One thing that helped me. I gathered up a bunch of receipts and wrote that we paid them for her on each. I included a long letter about how we helped her in spite of her abuse, and gave numerous examples of her outlandish behavior. I also wrote that she was affecting my health (true), and in the future I will just leave if I feel uncomfortable with her behavior. I also said I do not expect her to change, but that I can control how I react to her. I did not talk to her or see her for a week.
The letter seemed to help a lot. I think it was because she could read it over and not fill in the blanks like she does with a remembered conversation.

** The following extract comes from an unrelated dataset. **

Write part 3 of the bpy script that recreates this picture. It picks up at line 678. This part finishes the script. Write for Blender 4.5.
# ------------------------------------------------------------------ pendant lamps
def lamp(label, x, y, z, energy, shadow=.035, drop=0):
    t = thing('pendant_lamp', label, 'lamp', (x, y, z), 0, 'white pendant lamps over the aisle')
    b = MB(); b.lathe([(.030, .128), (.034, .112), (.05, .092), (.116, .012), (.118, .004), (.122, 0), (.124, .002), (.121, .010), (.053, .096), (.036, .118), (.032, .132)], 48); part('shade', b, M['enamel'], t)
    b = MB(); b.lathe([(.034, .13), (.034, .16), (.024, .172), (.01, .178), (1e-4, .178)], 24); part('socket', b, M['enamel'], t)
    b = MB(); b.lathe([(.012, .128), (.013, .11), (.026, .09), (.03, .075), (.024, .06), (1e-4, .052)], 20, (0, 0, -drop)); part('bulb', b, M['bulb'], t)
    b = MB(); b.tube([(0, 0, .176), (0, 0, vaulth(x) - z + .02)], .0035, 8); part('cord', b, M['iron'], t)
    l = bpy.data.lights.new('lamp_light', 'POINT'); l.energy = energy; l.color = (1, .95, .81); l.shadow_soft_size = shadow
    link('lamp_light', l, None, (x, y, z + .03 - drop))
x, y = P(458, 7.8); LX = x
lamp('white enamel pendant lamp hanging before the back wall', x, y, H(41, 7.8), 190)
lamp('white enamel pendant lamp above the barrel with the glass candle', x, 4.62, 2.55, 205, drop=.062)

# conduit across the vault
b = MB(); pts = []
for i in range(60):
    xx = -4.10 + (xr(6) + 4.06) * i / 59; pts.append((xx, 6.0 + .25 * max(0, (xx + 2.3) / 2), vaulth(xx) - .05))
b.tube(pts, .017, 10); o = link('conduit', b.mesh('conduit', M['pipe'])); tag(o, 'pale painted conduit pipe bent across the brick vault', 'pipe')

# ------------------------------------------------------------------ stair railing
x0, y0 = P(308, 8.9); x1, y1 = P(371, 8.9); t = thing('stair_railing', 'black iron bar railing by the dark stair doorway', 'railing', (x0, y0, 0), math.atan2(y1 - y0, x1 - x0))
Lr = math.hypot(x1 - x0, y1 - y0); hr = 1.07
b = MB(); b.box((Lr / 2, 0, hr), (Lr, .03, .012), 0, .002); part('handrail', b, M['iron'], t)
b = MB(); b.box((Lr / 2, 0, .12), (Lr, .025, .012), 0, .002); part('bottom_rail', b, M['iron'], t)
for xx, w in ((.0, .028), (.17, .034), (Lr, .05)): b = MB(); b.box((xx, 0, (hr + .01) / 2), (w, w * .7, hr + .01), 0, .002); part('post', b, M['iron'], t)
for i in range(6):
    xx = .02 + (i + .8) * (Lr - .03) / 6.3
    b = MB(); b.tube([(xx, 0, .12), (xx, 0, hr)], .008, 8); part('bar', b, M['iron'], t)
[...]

I have stuck to the walking away strategy, and refuse to engage her when she starts with the negativity about anything or anyone. I do not accept apologies from her for any reason, I tell her she will just do it again and everyone will feel worse the next time.
Her behavior is much better now, we even had her over for a meal, something we have not done in more than a year.
I still will never trust her again, and I still try to minimize the contact, but the relationship is tolerable for now. I still get the occasional call from the senior community staff when she throws a tantrum, but at least I am not the object of her hatred and have been able to minimize my own stress.
It is stressful to worry about other's opinions. The only opinion that matters is yours.
Your dad and my mom must have gone to the same school!
Mom's memory is very selective. She only remembers the bad stuff. One of my visits with Mom will end poorly, like they usually do. I'll leave, and she won't hear from me for awhile. Then she'll call when she needs something, referring to the unpleasantness of our last get-together but never apologizing for what she knows was nasty behavior on her part, instead assigning blame to me. Then she'll forget and the cycle repeats, over and over and over. I know it's the dementia, but I also know Mom's hard-wired narcissistic ways are worsened by the dementia. So I say the serenity prayer a lot!
My mother has narcissistic personality disorder, now overlain by dementia. She has always demonized me and cut me out of the family while glorifying my drug addicted, alcoholic brother and sister. I've been all alone, without a single ally, and envy that you have your sister.